Whilst throwing a wide net for design inspiration, the owners were also keen to ensure the finished balcony looked like it had always been part of the home. To achieve this, they included references to the tear drop motif from the stained-glass windows within the patterns at the head and foot of the railing.

We took these initial designs and developed them into full CAD designs (shown below). This not only helped to show clearly how the original drawings could be developed into an actual design, but also to plan for the unusual balcony fixing, which sees the bottom of the balustrade drop down below the height of the decking plate. This was something the owners had seen in both local Edwardian architecture, and in the balconies of buildings in New Orleans.

Plans for Art Nouveau Balcony


The deck plates were designed with a perforated, floral design which sits naturally with the design of the home and the balcony railing. The final part of the design process involved our discussion with the homeowner about hooks that could be installed to incorporate hanging benches, lights and plants to personalise the feature even more. For this, we positioned several fixing points all over the underside of the deck and four along the length of the perimeter PFC to hold the cables.

Not just a pretty face

The balcony spans 2000mm by 8900mm across the front of the property, held up by three steel support columns. Character is added to the structure with lamppost style bottoms; however, the balcony was not simply a decorative feature, but also forms part of the structure for the property as the homeowner explained:



“This structure is not standalone, it supports the roof of the house, and we worked with British Spirals & Casting’s structural engineer to size the foundations and steels.”

“We have heavy clay soil here, and the ground moved a lot. On site I was keen to remove as much redundant timber from the façade and structure of the frontage as possible, so by carefully setting the height of the PFC’s, we were able to remove timber beams and joists from the roof, along with timber lintels above the ground floor windows and doors.

The balcony is clamping and supporting the front of the house, like a set of dental braces, preventing any adverse movement. It’s working hard and doing several important things in one, as well as providing a lovely place to sit and a new front elevation that we are very happy with.”

When developing the drop-down feature, we altered the typical way of attaching the newel posts to the web of the perimeter preformed channel, so that they could sail down past the deck and hold a singular railing module in front of the deck, allowing a portion to hang down.
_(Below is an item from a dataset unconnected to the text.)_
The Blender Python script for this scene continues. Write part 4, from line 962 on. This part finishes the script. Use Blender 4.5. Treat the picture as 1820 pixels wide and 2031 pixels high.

This provides a provides a sense of enclosure, and a lace like frill to the bottom of the deck.

The floral perforate design for the decking panels provides traction and allows for rainwater to fall through the gaps rather than pool as in solid decking. This also accentuated the daylighting of the bottom rooms, and the homeowner described how the “mottled light that comes through transforms the feel of the front rooms.”


The coastal location meant that the structure also needed to be carefully preserved against the saline air. Once the pieces were manufactured in our workshop, Mulberry & Pier were responsible for giving them a marine grade finish. This involves several coats of zinc rich resin followed by a spray paint finish, to ensure the colour does not degrade or discolour over time. In keeping with the rest of the property, the homeowner chose a clean white colour, to match the existing window frames and allow a neutral base for the house’s colour scheme.